カタチが変わっても、プリウスはこんなに売れる。こうした人気には、ただただ驚かされるばかりだ。
■人気プリウス、その納期はいかほどに
KINTO Unlimited専売のUグレード。エンジンは1.8Lだが、ソフトウェアやハードウェアのアップグレードが可能な点は斬新で魅力的
気になる人気グレードと納期だが、売れ行きが良いのはZグレード。しかし、納期はZとGで大きな差は無いようだ。「法人向け」を強くアピールしたXは、生産台数も少ないことから、個人客から選ばれることは少ないという。
筆者の取材した1月3週目の時点で、2.0LのZ・Gに関しては、2023年12月までに生産が開始されれば御の字という状況。納期としては約1年を覚悟する必要がある。ディーラーで注文できる1.8LのXは、取材時点でいくと半年超の納期と案内されていた。
また、KINTO Unlimited専売となるUは、納車目途が2か月程度となっている。ディーラーでの購入相談からKINTOへ購入形態を変えるケースも、増えてきているようだ。

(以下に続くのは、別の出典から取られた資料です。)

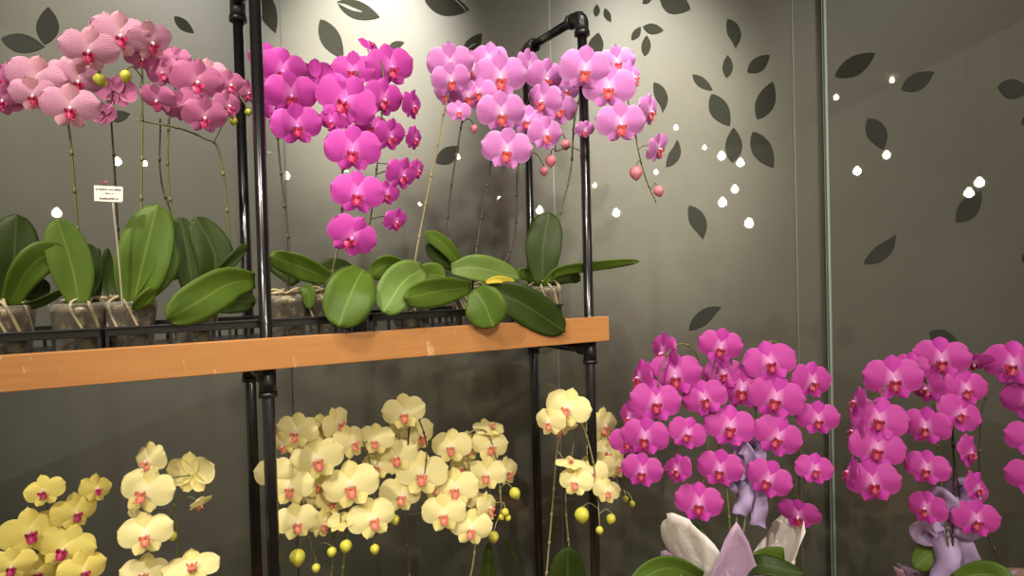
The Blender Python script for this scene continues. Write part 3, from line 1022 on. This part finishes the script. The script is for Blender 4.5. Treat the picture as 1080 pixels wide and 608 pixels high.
orchid('bright yellow orchid with dark magenta lips in the bottom left corner', GL, Plane('R', 0.02), low_pot(45, 0.10), 'yellow',
       [(12, 598, 46, 0, -3, 0, 0), (88, 603, 48, 10, -3, 0, 0), (68, 579, 56, -5, 0, -18, 0.3), (32, 562, 58, 0, 0, 0, 0.5), (80, 541, 46, 15, 0, 8, 0.5), (46, 519, 40, -18, 0, 12, 0.6), (102, 516, 36, 25, 0, -8, 0.8), (40, 604, 44, 0, -10, 0, 1.2)],
       [[(50, 700, 0.06), (60, 620, 0.07), (66, 560, 0.07), (78, 525, 0.06), (92, 510, 0.06)], [(40, 700, 0.06), (30, 620, 0.07), (48, 540, 0.07), (50, 515, 0.06)]],
       [([(45, 700, 0.02), (20, 670, -0.02), (-30, 660, -0.04)], 50, 'g'), ([(45, 700, 0.02), (90, 680, -0.02), (130, 700, -0.03)], 50, 'g')])
orchid('cream orchid with one flower seen from behind, left of the pipe post', GL, Plane('R', 0.02), low_pot(172, 0.10), 'cream',
       [(153, 565, 54, 0, -3, 0, 0), (152, 519, 58, -18, 0, -12, 0.4), (156, 487, 46, -58, 0, 0, 0.9), (204, 500, 54, 160, 10, 0, 0.5), (212, 533, 30, 60, -60, 0, 0.3), (202, 597, 56, 5, 50, 0, 0), (152, 606, 48, -10, 0, 0, 0.4), (142, 548, 30, -60, -20, 0, 1.2)],
       [[(180, 700, 0.05), (187, 600, 0.05), (184, 535, 0.05), (178, 510, 0.05), (172, 490, 0.05)]],
       [([(172, 700, 0.02), (200, 680, -0.02), (240, 690, -0.03)], 50, 'g'), ([(172, 700, 0.02), (140, 680, -0.02), (100, 700, -0.03)], 50, 'g')],
       [(182, 566, 5, 0.04, 0)])
orchid('dense cream orchid just right of the left pipe post', GL, Plane('R', 0.045), low_pot(335, 0.11), 'cream',
       [(313, 552, 46, 0, -4, 0, 0), (393, 548, 52, 3, -3, 12, 0), (341, 553, 38, 55, -15, 0, 0.6), (360, 553, 32, 150, -30, 0, 0.5), (370, 513, 60, 0, 0, 0, 0.2), (306, 515, 48, -3, 0, 0, 0.4), (335, 485, 56, 0, 0, 12, 0.5),
        (312, 456, 46, -25, 0, -12, 0.8), (287, 502, 46, -20, 0, 0, 0.9), (357, 447, 40, 42, 0, 20, 1.0), (372, 467, 44, 35, 0, 15, 0.7), (336, 512, 36, 10, -10, 0, 1.5), (338, 452, 34, 170, 0, 0, 1.6), (350, 530, 34, 10, 0, 0, 1.5), (396, 465, 40, -5, 0, 0, 1.2), (322, 530, 34, -20, 0, 0, 1.6), (298, 470, 34, -30, -30, 0, 1.4)],
       [[(340, 690, 0.06), (350, 600, 0.08), (352, 520, 0.09), (345, 455, 0.09), (325, 470, 0.08), (318, 530, 0.07), (327, 570, 0.05), (331, 592, 0.04)],
        [(345, 690, 0.06), (362, 600, 0.08), (366, 520, 0.08), (372, 460, 0.08), (388, 480, 0.07), (396, 545, 0.05), (392, 570, 0.04)]],
       [([(335, 690, 0.02), (365, 660, 0.0), (400, 670, -0.02)], 50, 'g')],
       [(314, 589, 9, 0.0, 0), (350, 583, 5.5, 0.0, -20), (333.5, 600, 5, 0.0, 0), (365, 577, 7, 0.02, -10), (395.5, 580, 5.5, 0.0, 0), (416.5, 549, 5.5, 0.02, 10)])
orchid('tall cream orchid between the two pipe posts under the shelf', GL, Plane('R', 0.045), low_pot(470, 0.11), 'cream',
       [(497, 558, 46, 0, -3, 0, 0), (468, 543, 48, -3, -2, 0, 0.2), (480, 516, 50, 0, 0, 0, 0.3), (445, 501, 56, 0, 0, 0, 0.4), (423, 523, 46, 3, -10, 0, 0.5), (417, 482, 48, -5, 0, 15, 0.8), (426, 436, 46, 0, -5, 0, 0.6),
        (443, 460, 44, 32, 0, 10, 1.0), (476, 472, 44, 0, 0, 0, 0.9), (494, 472, 38, 30, 0, 0, 1.1), (518, 471, 42, 25, 0, -10, 0.5), (517, 450, 36, 40, 55, 0, 0.9), (513, 501, 42, 0, 0, 0, 0.4), (536, 498, 36, 42, 0, 0, 0.6),
        (488, 494, 28, -10, 0, 0, 1.4), (516, 536, 38, 62, 0, 0, 0.4), (428, 452, 34, 10, 0, 0, 1.7), (398, 492, 36, -20, 0, 0, 1.5), (460, 515, 34, 0, 0, 0, 1.6), (505, 530, 30, 20, 20, 0, 1.3)],
       [['d', (446, 690, 0.06), (431, 600, 0.07), (428, 530, 0.08), (432, 450, 0.08), (440, 440, 0.07), (450, 470, 0.06), (448, 500, 0.05)],
        ['t', (470, 690, 0.06), (498, 600, 0.07), (500, 530, 0.08), (492, 465, 0.08), (512, 455, 0.07), (525, 490, 0.06), (528, 525, 0.04), (530, 545, 0.04)]],
       [([(495, 680, 0.06), (512, 640, 0.06), (516, 572, 0.06)], 17, 'd'), ([(552, 610, 0.07), (542, 585, 0.06), (529, 566, 0.06)], 4, 'd'), ([(470, 690, 0.02), (440, 670, 0.0), (410, 690, -0.02)], 40, 'g')],
       [(543.5, 521, 6.5, 0.02, 25), (533, 541, 4.5, 0.02, 0), (529, 546, 3.5, 0.03, 30), (536, 547, 3.5, 0.02, -20), (521, 567, 6, 0.02, 0)])
orchid('small cream orchid wrapped around the right pipe post below the shelf', GL, Plane('R', -0.055), low_pot(582, 0.11), 'cream',
       [(607, 509, 38, -3, -2, 0, 0), (602, 487, 32, 0, 60, 0, 0.4), (641, 519, 32, 25, 0, 0, 0.1), (598, 431, 50, 0, 15, -12, 0.7), (579, 446, 38, -38, -10, -10, 0.6), (590, 452, 38, 5, -60, 0, 0.8),
        (637, 450, 44, 42, 0, 8, 2.0), (640, 478, 42, 30, 10, 0, 1.8), (632, 495, 40, 10, 0, 0, 1.4), (624, 500, 36, 0, 0, 0, 0.9), (651, 492, 34, 55, 0, 0, 1.6)],
       [['t', (574, 640, 0.16), (577, 600, 0.155), (583, 530, 0.13), (588, 470, 0.09), (594, 448, 0.07), (612, 446, 0.06), (624, 480, 0.04), (630, 520, 0.03), (632, 548, 0.01)],
        ['t', (580, 640, 0.16), (600, 600, 0.17), (597, 520, 0.17), (612, 450, 0.16), (635, 445, 0.14), (645, 490, 0.12), (656, 520, 0.10)]],
       [([(585, 690, 0.14), (597, 630, 0.13), (599, 578, 0.13)], 40, 'd'), ([(585, 690, 0.14), (560, 660, 0.13), (540, 650, 0.12)], 30, 'd')],
       [(614, 544, 8.5, 0.0, 0), (644.5, 548, 5.5, 0.0, -20), (632.5, 560, 4.5, 0.0, 0), (660, 527, 3.5, 0.05, 0), (667, 532, 3.5, 0.05, 0)])

# ------------------------------------------------------------------ display table with the wrapped gift orchids
TABLE_Z = 0.56
tb = empty('display_table', (1.05, 1.66, 0), 'low wooden table under the wrapped purple orchids', 'table')
q = MB(); q.obox((0.36, 1.44, TABLE_Z - 0.03), (1.55, 0, 0), (0, 0.46, 0), (0, 0, 0.03)); q.build('tabletop', WOOD, tb, smooth=False, bevel=0.003)
for x in (0.40, 1.82):
    for y in (1.47, 1.82):
        q = MB(); q.obox((x, y, 0), (0.05, 0, 0), (0, 0.05, 0), (0, 0, TABLE_Z - 0.031)); q.build('leg', WOOD, tb, smooth=False, bevel=0.002)


def paper_mat(name, rgb, trans=0.25):
    m, nt, b = mat(name)
    f = noise_fac(nt, 22, 4, rough=0.6)
    c = lin(rgb)
    nt.links.new(mix(nt, f, c, tuple(x * 0.92 for x in c[:3]) + (1,)), b.inputs['Base Color'])
    b.inputs['Roughness'].default_value = 0.5
    bump(nt, b, f, 0.5, 0.01)
    tr = node(nt, 'ShaderNodeBsdfTranslucent'); tr.inputs[0].default_value = c
    ms = node(nt, 'ShaderNodeMixShader'); ms.inputs[0].default_value = trans
    nt.links.new(b.outputs[0], ms.inputs[1]); nt.links.new(tr.outputs[0], ms.inputs[2])
    nt.links.new(ms.outputs[0], nt.nodes['Material Output'].inputs['Surface'])
    return m


PAPER = paper_mat('white_wrap', (250, 244, 236))
LILAC = paper_mat('lilac_wrap', (206, 172, 204))
RIBBON = paper_mat('lilac_ribbon', (196, 172, 214), 0.3)
POTW = plain('plain_pot', (120, 90, 74), 0.6)


def wrap(root, c, rim, r0, m, name, seed, crumple=0.010, n=72):
    """crumpled collar of paper round the pot; rim: (angle, radius, height above the table)"""
    x, y, z = c
    rim = sorted(rim)
    rim = [(rim[-1][0] - 360,) + rim[-1][1:]] + rim + [(rim[0][0] + 360,) + rim[0][1:]]
    rows = []
    nh = 14
    for i in range(nh + 1):
        s = i / nh
        row = []
        for k in range(n):
            a = 360.0 * k / n
            for (a0, ra, ha), (a1, rb, hb) in zip(rim, rim[1:]):
                if a0 <= a <= a1:
                    t = (a - a0) / max(1e-6, a1 - a0); R = ra + (rb - ra) * t; Hh = ha + (hb - ha) * t; break
            r = r0 + (R - r0) * s ** 1.25
            ar = math.radians(a)
            v = Vector((math.cos(ar) * 9, math.sin(ar) * 9, s * 7 + seed))
            nz = noise.noise(v) + 0.5 * noise.noise(v * 2.3)
            pleat = math.sin(a / 360 * 2 * PI * 11 + seed) * 0.5 + 0.5 * math.sin(a / 360 * 2 * PI * 19 + 2 * seed)
            rr = r + (crumple * 1.6 * nz + crumple * 0.7 * pleat) * (0.25 + s)
            row.append(Vector((x + rr * math.cos(ar), y + rr * math.sin(ar), z + Hh * s + crumple * nz * s)))
        rows.append(row)
    q = MB(); q.grid(rows, closed=True)
    return q.build(name, m, root, solid=0.0008)


def ribbon_strip(q, pts, wd, seed=0, tail=False):
    sp = spline(pts, 8)
    rows = []
    n = len(sp)
    for i, p in enumerate(sp):
        t = (sp[min(i + 1, n - 1)] - sp[max(i - 1, 0)]).normalized()
        s = t.cross((p - CAM).normalized())
        s = s.normalized() if s.length > 1e-3 else RGT
        s = Matrix.Rotation(0.5 * math.sin(i * 0.35 + seed), 3, t) @ s
        w = wd * (0.45 + 0.55 * min(1, i / 6)) if tail else wd * (0.35 + 0.65 * math.sin(PI * i / (n - 1)))
        nr = s.cross(t)
        rows.append([p + s * (w / 2 * v) + nr * (0.12 * w * math.cos(2.4 * v + seed)) for v in (-1, -0.5, 0, 0.5, 1)])
    if tail:                                                  # swallow-tail cut
        rows[-1][2] = rows[-1][2].lerp(rows[-4][2], 0.9); rows[-1][1] = rows[-1][1].lerp(rows[-3][1], 0.4); rows[-1][3] = rows[-1][3].lerp(rows[-3][3], 0.4)
    q.grid(rows)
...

購入に関しては、「また1年以上も待つのか」と、げんなりするユーザーも多いと思う。トヨタとしても、注文から納車までの期間を出来るだけ短くするため、今夏から対策を講じるようだ。
2023年夏ごろから、主力車種の増産を目指すという話は、昨年の秋頃からディーラー界隈でささやかれていた。これに加えて、新型プリウスのZ・G・Uに関しては、海外向けに確保していた生産枠を、夏項に国内向けへと融通する可能性があるようだ。
現時点では、あくまで予定となるが、実現すれば現在の国内への配車台数が大きく増える。生産予定が早まるということも期待でき、長納期という大きな問題が解決へ動き出すかもしれない。
2月には展示車・試乗車等が整備され始める。今後も販売台数は伸び続け、新型プリウスが街中に溢れる様子も、近い将来見られることだろう。
カタチが変わったプリウスは、売り方を変え、生産体制も変えつつある。「変化」がキーワードの新型プリウスだが、唯一変化しなかったは人気の部分。プリウス人気は、常にキャリーオーバーしている。